■ SOURCE DATA
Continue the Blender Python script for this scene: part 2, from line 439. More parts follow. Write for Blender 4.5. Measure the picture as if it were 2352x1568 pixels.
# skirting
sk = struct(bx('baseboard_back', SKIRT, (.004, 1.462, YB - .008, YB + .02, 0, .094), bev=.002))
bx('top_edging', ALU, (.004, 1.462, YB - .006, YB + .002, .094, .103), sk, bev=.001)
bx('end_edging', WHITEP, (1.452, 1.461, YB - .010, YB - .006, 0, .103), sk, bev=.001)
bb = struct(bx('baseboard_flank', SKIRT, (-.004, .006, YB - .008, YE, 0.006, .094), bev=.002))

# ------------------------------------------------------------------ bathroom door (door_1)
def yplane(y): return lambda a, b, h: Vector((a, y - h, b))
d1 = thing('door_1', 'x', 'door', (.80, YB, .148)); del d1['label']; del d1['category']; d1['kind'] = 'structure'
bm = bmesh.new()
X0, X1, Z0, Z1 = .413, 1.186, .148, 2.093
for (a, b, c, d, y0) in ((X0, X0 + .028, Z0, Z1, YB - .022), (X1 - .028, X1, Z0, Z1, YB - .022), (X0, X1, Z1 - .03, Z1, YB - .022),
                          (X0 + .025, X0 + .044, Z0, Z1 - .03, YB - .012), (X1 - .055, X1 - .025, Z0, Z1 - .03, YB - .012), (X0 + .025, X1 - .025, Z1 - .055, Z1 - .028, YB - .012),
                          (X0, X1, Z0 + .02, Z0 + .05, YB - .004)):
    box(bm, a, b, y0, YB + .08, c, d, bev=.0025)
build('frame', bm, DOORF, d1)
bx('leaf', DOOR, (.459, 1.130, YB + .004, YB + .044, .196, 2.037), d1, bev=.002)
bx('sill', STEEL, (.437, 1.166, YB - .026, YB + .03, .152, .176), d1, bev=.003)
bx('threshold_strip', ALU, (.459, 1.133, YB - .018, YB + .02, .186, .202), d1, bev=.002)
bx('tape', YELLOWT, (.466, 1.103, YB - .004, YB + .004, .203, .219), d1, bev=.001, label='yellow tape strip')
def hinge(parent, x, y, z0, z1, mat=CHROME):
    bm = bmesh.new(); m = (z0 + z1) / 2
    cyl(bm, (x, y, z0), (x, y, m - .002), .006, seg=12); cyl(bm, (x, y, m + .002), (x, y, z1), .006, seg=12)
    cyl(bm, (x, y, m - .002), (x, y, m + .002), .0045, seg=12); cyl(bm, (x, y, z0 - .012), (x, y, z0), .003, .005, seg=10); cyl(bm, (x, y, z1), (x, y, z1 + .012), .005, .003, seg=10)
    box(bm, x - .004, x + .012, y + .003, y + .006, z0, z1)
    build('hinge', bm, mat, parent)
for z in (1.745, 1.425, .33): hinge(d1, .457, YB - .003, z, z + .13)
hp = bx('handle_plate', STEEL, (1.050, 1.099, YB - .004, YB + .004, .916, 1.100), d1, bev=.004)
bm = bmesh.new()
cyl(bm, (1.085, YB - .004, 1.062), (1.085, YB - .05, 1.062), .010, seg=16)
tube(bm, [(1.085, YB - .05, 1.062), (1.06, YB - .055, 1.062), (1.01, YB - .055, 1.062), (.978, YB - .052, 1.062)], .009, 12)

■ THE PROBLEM
Write out the listing's lines exactly, from its first line through the line that contains "bb = struct(bx('baseboard_flank', SKIRT, (-.004, .006, YB", and stop there.

■ SOLUTION
Continue the Blender Python script for this scene: part 2, from line 439. More parts follow. Write for Blender 4.5. Measure the picture as if it were 2352x1568 pixels.
# skirting
sk = struct(bx('baseboard_back', SKIRT, (.004, 1.462, YB - .008, YB + .02, 0, .094), bev=.002))
bx('top_edging', ALU, (.004, 1.462, YB - .006, YB + .002, .094, .103), sk, bev=.001)
bx('end_edging', WHITEP, (1.452, 1.461, YB - .010, YB - .006, 0, .103), sk, bev=.001)
bb = struct(bx('baseboard_flank', SKIRT, (-.004, .006, YB - .008, YE, 0.006, .094), bev=.002))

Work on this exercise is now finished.